Think about it: getting more with less — less energy, less time, less effort. If we can apply lean thinking (creating more value with fewer resources) at the macro-level to manufacturing and services, why can’t we apply it at the micro-level to individual output?

Improve morale: go to the gemba.

Tuesday, October 5th, 2010

A McKinsey survey last year revealed that non-cash motivators — praise from immediate managers, attention from leaders, and a chance to direct projects — are at least as effective as the three most highly rated monetary ones.

My first reaction was to add this research into the Gobsmackingly Obvious Business “Insight” Hall of Fame. I mean, really? McKinsey needed a survey of 1000 businesspeople to learn that praise and attention from the CEO is motivational?

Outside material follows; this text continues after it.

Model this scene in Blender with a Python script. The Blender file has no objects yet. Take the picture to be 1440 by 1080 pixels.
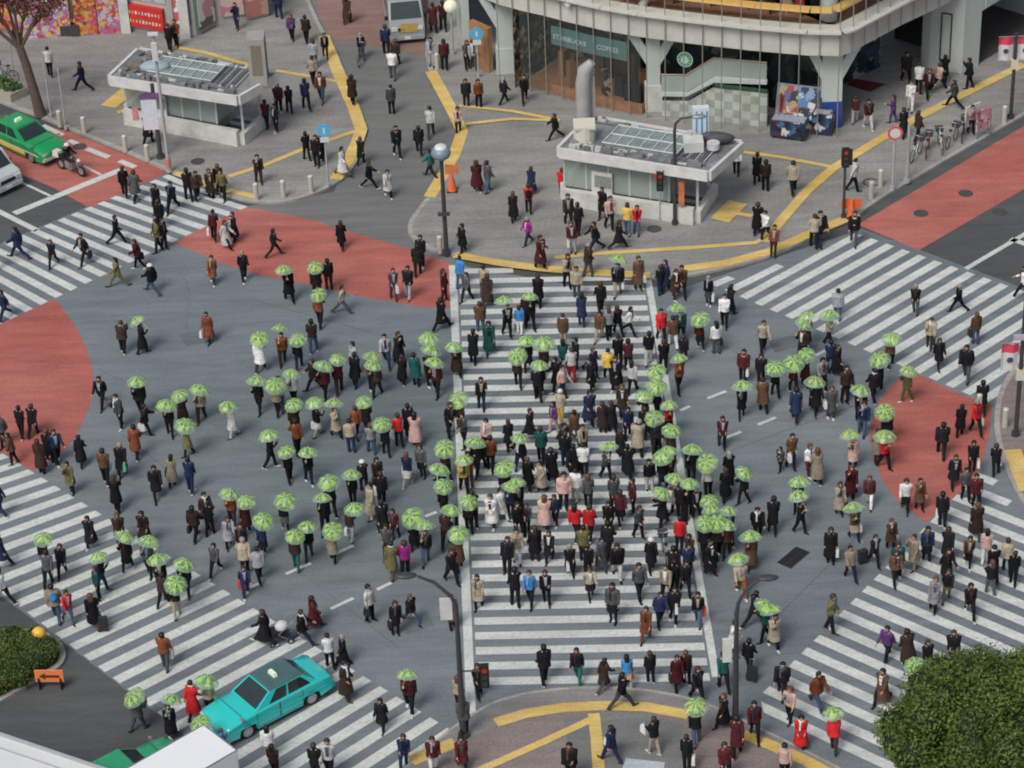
import bpy, bmesh, math, random
import numpy as np
from mathutils import Vector, Matrix
random.seed(7); RNG = np.random.default_rng(7)
PI = math.pi; R = math.radians
scene = bpy.context.scene
C = scene.collection

# ------------------------------------------------------------------ camera
F_PX, PITCH, ROLL, CAM_H = 3825.4, 0.573695, -0.041816, 62.5      # measured on the crossing's stripes and a taxi's wheelbase
cp_, sp_ = math.cos(PITCH), math.sin(PITCH); cr_, sr_ = math.cos(ROLL), math.sin(ROLL)
cam_d = bpy.data.cameras.new('camera'); cam = bpy.data.objects.new('camera', cam_d); C.objects.link(cam)
cam_d.sensor_width = 36.0; cam_d.lens = 36.0 * F_PX / 1440.0
cam_d.clip_start = 1.0; cam_d.clip_end = 4000
r0 = Vector((1, 0, 0)); u0 = Vector((0, sp_, cp_)); f0 = Vector((0, cp_, -sp_))
rt = r0 * cr_ + u0 * sr_; up = -r0 * sr_ + u0 * cr_
M = Matrix((rt, up, -f0)).transposed().to_4x4(); M.translation = Vector((0, 0, CAM_H))
cam.matrix_world = M
scene.camera = cam

def at(px, py, z=0.0):
    """survey point of the photograph -> world x, y on the level z"""
    x = (px - 720) / F_PX; y = -(py - 540) / F_PX
    xr = cr_ * x - sr_ * y; yr = sr_ * x + cr_ * y
    d = (xr, cp_ + yr * sp_, -sp_ + yr * cp_)
    t = (CAM_H - z) / -d[2]
    return Vector((d[0] * t, d[1] * t, z))

def proj(P):
    X, Y, Z = P[0], P[1], P[2] - CAM_H
    zf = Y * cp_ - Z * sp_; xr = X / zf; yr = (Y * sp_ + Z * cp_) / zf
    return (720 + F_PX * (cr_ * xr + sr_ * yr), 540 - F_PX * (-sr_ * xr + cr_ * yr))

# ------------------------------------------------------------------ materials
MATS = {}
def mat(name, col, rough=0.6, amt=0.12, scale=6.0, metal=0.0, spec=0.4, coat=0.0, obj=True, bump=0.0, alpha=1.0, emit=0.0, detail=4):
    if name in MATS: return MATS[name]
    m = bpy.data.materials.new(name); m.use_nodes = True
    nt = m.node_tree; b = nt.nodes['Principled BSDF']
    tc = nt.nodes.new('ShaderNodeTexCoord'); n = nt.nodes.new('ShaderNodeTexNoise')
    n.inputs['Scale'].default_value = scale; n.inputs['Detail'].default_value = detail; n.inputs['Roughness'].default_value = 0.65
    nt.links.new(tc.outputs['Object'], n.inputs['Vector'])
    rp = nt.nodes.new('ShaderNodeMapRange')
    rp.inputs['From Min'].default_value = 0.25; rp.inputs['From Max'].default_value = 0.75
    rp.inputs['To Min'].default_value = 1 - amt; rp.inputs['To Max'].default_value = 1 + amt
    nt.links.new(n.outputs['Fac'], rp.inputs['Value'])
    mx = nt.nodes.new('ShaderNodeVectorMath'); mx.operation = 'SCALE'
    mx.inputs[0].default_value = col; nt.links.new(rp.outputs[0], mx.inputs['Scale'])
    nt.links.new(mx.outputs[0], b.inputs['Base Color'])
    b.inputs['Roughness'].default_value = rough; b.inputs['Metallic'].default_value = metal
    b.inputs['Specular IOR Level'].default_value = spec; b.inputs['Coat Weight'].default_value = coat
    if bump:
        bp = nt.nodes.new('ShaderNodeBump'); bp.inputs['Strength'].default_value = bump; bp.inputs['Distance'].default_value = 0.02
        nt.links.new(n.outputs['Fac'], bp.inputs['Height']); nt.links.new(bp.outputs[0], b.inputs['Normal'])
    if alpha < 1: b.inputs['Alpha'].default_value = alpha
    if emit:
        b.inputs['Emission Color'].default_value = (*col, 1); b.inputs['Emission Strength'].default_value = emit
    MATS[name] = m; return m

def ground_mat(name, cols, big=0.08, fine=14.0, wear=0.0, wearcol=(0.1, 0.1, 0.1), tile=0.0, rough=0.85, cracks=True, amp=1.0):
    """road / pavement: two tones blended by large stains, a fine grain, optional paving joints, optional worn paint"""
    m = bpy.data.materials.new(name); m.use_nodes = True; nt = m.node_tree; N = nt.nodes; L = nt.links
    b = N['Principled BSDF']; b.inputs['Roughness'].default_value = rough; b.inputs['Specular IOR Level'].default_value = 0.25
    g = N.new('ShaderNodeNewGeometry'); pos = g.outputs['Position']
    n1 = N.new('ShaderNodeTexNoise'); n1.inputs['Scale'].default_value = big; n1.inputs['Detail'].default_value = 5; L.new(pos, n1.inputs['Vector'])
    n2 = N.new('ShaderNodeTexNoise'); n2.inputs['Scale'].default_value = fine; n2.inputs['Detail'].default_value = 4; L.new(pos, n2.inputs['Vector'])
    n3 = N.new('ShaderNodeTexNoise'); n3.inputs['Scale'].default_value = 0.9; n3.inputs['Detail'].default_value = 6; n3.inputs['Roughness'].default_value = 0.7
    mp = N.new('ShaderNodeMapping'); mp.inputs['Rotation'].default_value = (0, 0, R(38)); mp.inputs['Scale'].default_value = (0.28, 1.6, 1)
    L.new(pos, mp.inputs['Vector']); L.new(mp.outputs[0], n3.inputs['Vector'])
    def mr(src, a, b_, c, d):
        r = N.new('ShaderNodeMapRange'); r.inputs['From Min'].default_value = a; r.inputs['From Max'].default_value = b_
        r.inputs['To Min'].default_value = c; r.inputs['To Max'].default_value = d; L.new(src, r.inputs['Value']); return r.outputs[0]
    mix = N.new('ShaderNodeMixRGB'); mix.inputs[1].default_value = (*cols[0], 1); mix.inputs[2].default_value = (*cols[1], 1)
    L.new(mr(n1.outputs['Fac'], 0.35, 0.65, 0, 1), mix.inputs[0]); out = mix.outputs[0]
    for src, lo, hi in ((mr(n2.outputs['Fac'], 0.3, 0.7, 1 - .16 * amp, 1 + .16 * amp), 0, 0), (mr(n3.outputs['Fac'], 0.3, 0.7, 1 - .20 * amp, 1 + .20 * amp), 0, 0)):
        s = N.new('ShaderNodeVectorMath'); s.operation = 'SCALE'; L.new(out, s.inputs[0]); L.new(src, s.inputs['Scale']); out = s.outputs[0]
    if cracks:
        v = N.new('ShaderNodeTexVoronoi'); v.feature = 'DISTANCE_TO_EDGE'; v.inputs['Scale'].default_value = 0.13
        w = N.new('ShaderNodeTexNoise'); w.inputs['Scale'].default_value = 0.8; w.inputs['Detail'].default_value = 4; L.new(pos, w.inputs['Vector'])
        ad = N.new('ShaderNodeVectorMath'); ad.operation = 'MULTIPLY_ADD'; L.new(w.outputs['Color'], ad.inputs[0]); ad.inputs[1].default_value = (2.2, 2.2, 0); L.new(pos, ad.inputs[2])
        L.new(ad.outputs[0], v.inputs['Vector'])
        s = N.new('ShaderNodeVectorMath'); s.operation = 'SCALE'; L.new(out, s.inputs[0]); L.new(mr(v.outputs['Distance'], 0.0, 0.006, 0.90, 1.0), s.inputs['Scale']); out = s.outputs[0]
    if tile:
        bt = N.new('ShaderNodeTexBrick'); bt.inputs['Scale'].default_value = 1 / tile; bt.inputs['Mortar Size'].default_value = 0.035
        bt.inputs['Color1'].default_value = (1, 1, 1, 1); bt.inputs['Color2'].default_value = (.94, .94, .94, 1); bt.inputs['Mortar'].default_value = (.86, .86, .86, 1)
        bt.inputs['Brick Width'].default_value = 1.0; bt.inputs['Row Height'].default_value = 0.5
        mp2 = N.new('ShaderNodeMapping'); mp2.inputs['Rotation'].default_value = (0, 0, R(8)); L.new(pos, mp2.inputs['Vector']); L.new(mp2.outputs[0], bt.inputs['Vector'])
        s = N.new('ShaderNodeVectorMath'); s.operation = 'MULTIPLY'; L.new(out, s.inputs[0]); L.new(bt.outputs['Color'], s.inputs[1]); out = s.outputs[0]
    if wear:
        n4 = N.new('ShaderNodeTexNoise'); n4.inputs['Scale'].default_value = 7.0; n4.inputs['Detail'].default_value = 8; n4.inputs['Roughness'].default_value = 0.75; L.new(pos, n4.inputs['Vector'])
        mx = N.new('ShaderNodeMixRGB'); L.new(out, mx.inputs[1]); mx.inputs[2].default_value = (*wearcol, 1)
        L.new(mr(n4.outputs['Fac'], 0.60 - wear * 0.18, 0.74 - wear * 0.1, 0, 0.8), mx.inputs[0]); out = mx.outputs[0]
    L.new(out, b.inputs['Base Color'])
    bp = N.new('ShaderNodeBump'); bp.inputs['Strength'].default_value = 0.15; bp.inputs['Distance'].default_value = 0.01
    L.new(n2.outputs['Fac'], bp.inputs['Height']); L.new(bp.outputs[0], b.inputs['Normal'])
    MATS[name] = m; return m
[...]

But then I realized that McKinsey is only mirroring the pervasive cluelessness of most corporations. The study goes on to explain:

Why haven’t many organizations made more use of cost-effective non-financial motivators at a time when cash is hard to find? One reason may be that many executives hesitate to challenge the traditional managerial wisdom: money is what really counts. While executives themselves may be equally influenced by other things, they still think that bonuses are the dominant incentive for most people. “Managers see motivation in terms of the size of the compensation,” explained an HR director from the financial-services industry.

Another reason is probably that nonfinancial ways to motivate people do, on the whole, require more time and commitment from senior managers. One HR director we interviewed spoke of their tendency to “hide” in their offices—primarily reflecting uncertainty about the current situation and outlook. This lack of interaction between managers and their people creates a highly damaging void that saps employee engagement.

Interestingly, lean management provides the opportunity to institutionalize all of these things: praise; attention from leaders; the chance to direct projects; plus autonomy, mastery, and purpose.

There’s a lesson here: go to the actual place where your people are working. Talk to them. Say thank you. And find out what’s important.